Lenin wasn't just "hey, let's ignore Marx and do this at gunpoint," it was more "hey, let's listen to Marx, and do this at gunpoint." Lenin actually addresses this utter de-fanging of Marx in bourgeois society in the opening section of The State and Revolution:

"What is now happening to Marx’s theory has, in the course of history, happened repeatedly to the theories of revolutionary thinkers and leaders of oppressed classes fighting for emancipation. During the lifetime of great revolutionaries, the oppressing classes constantly hounded them, received their theories with the most savage malice, the most furious hatred and the most unscrupulous campaigns of lies and slander. After their death, attempts are made to convert them into harmless icons, to canonize them, so to say, and to hallow their names to a certain extent for the “consolation” of the oppressed classes and with the object of duping the latter, while at the same time robbing the revolutionary theory of its substance, blunting its revolutionary edge and vulgarizing it. Today, the bourgeoisie and the opportunists within the labor movement concur in this doctoring of Marxism. They omit, obscure, or distort the revolutionary side of this theory, its revolutionary soul. They push to the foreground and extol what is or seems acceptable to the bourgeoisie. All the social-chauvinists are now “Marxists” (don’t laugh!). And more and more frequently German bourgeois scholars, only yesterday specialists in the annihilation of Marxism, are speaking of the “national-German” Marx, who, they claim, educated the labor unions which are so splendidly organized for the purpose of waging a predatory war!"

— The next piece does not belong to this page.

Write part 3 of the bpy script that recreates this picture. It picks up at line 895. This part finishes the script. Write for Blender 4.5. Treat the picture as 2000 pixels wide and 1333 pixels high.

As for the USSR, it wasn't totalitarian. Workers did have control, there were no real bourgeois elements, no competing markets, and the state was not an "other" compared to the Workers. They had democratic measures in the form of Soviets, and the consequences of this were free education, healthcare, high home ownership rates, and so forth. Was the USSR perfect? Absolutely not, but it was history's first major attempt at Marxist Socialism, and we can study it for that. The revolution wasn't "hijacked," it was led by the Workers and continued to be until corruption took hold over time and the USSR collapsed, being hacked up and sold for parts as a part of "Shock Doctrine," plumetting life expectancy, GDP, and causing 2 million excess deaths.

Co-operatives are met with hostile action because it's easy to crush them when you have the state and monopoly on your side, hence why they will never likely be a leading force for Socialism within Capitalism, even if they should still be supported by Socialists everywhere.